Vucic also commented on recent moves by the U.S. and its NATO allies to supply tanks to Ukraine. “The West’s biggest mistake is that they have announced supplies of tanks, especially terrific German-made tanks. But they have only rallied the Russian nation,” he told the Serbian Parliament. “It is the West’s biggest political mistake because they have united the Russians in the span of one day.”
The Serbian President also said that the sanctions imposed by Western nations are having little impact on Russia. “I must admit that the Russians have adapted better [to the sanctions] than anybody in the West and above expectations.”
Vučić commended the Governor of the Russian Central Bank, Elvira Nabiullina, for her handling of the monetary situation. “They did the job better than the West had expected,” he said.

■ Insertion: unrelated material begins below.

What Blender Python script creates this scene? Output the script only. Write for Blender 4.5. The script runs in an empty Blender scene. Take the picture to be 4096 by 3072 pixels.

He also criticized censorship in the United States and Europe that is not allowing for people to have a true picture of what is going on in Ukraine. “In Serbia, we can freely figure out what both parties to the war think,” Vučić said. “It’s not like this in other countries as there is total censorship everywhere. There are no [opinions] of the two parties, just one party is good and the other is bad.”
“Today, we are witnessing a kind of World War III,” Vučić added, “which will grow in size and scale, becoming more difficult than it is now as early as in the coming days, weeks, and months.”
The Serbian leader stressed that Serbia is not providing weapons to Ukraine and has no plans to do so. He added that Russia’s special military operation in Ukraine is the reason the West is exerting enormous pressure on Serbia to comply with its dictates in all areas, especially in terms of sanctions against Russia.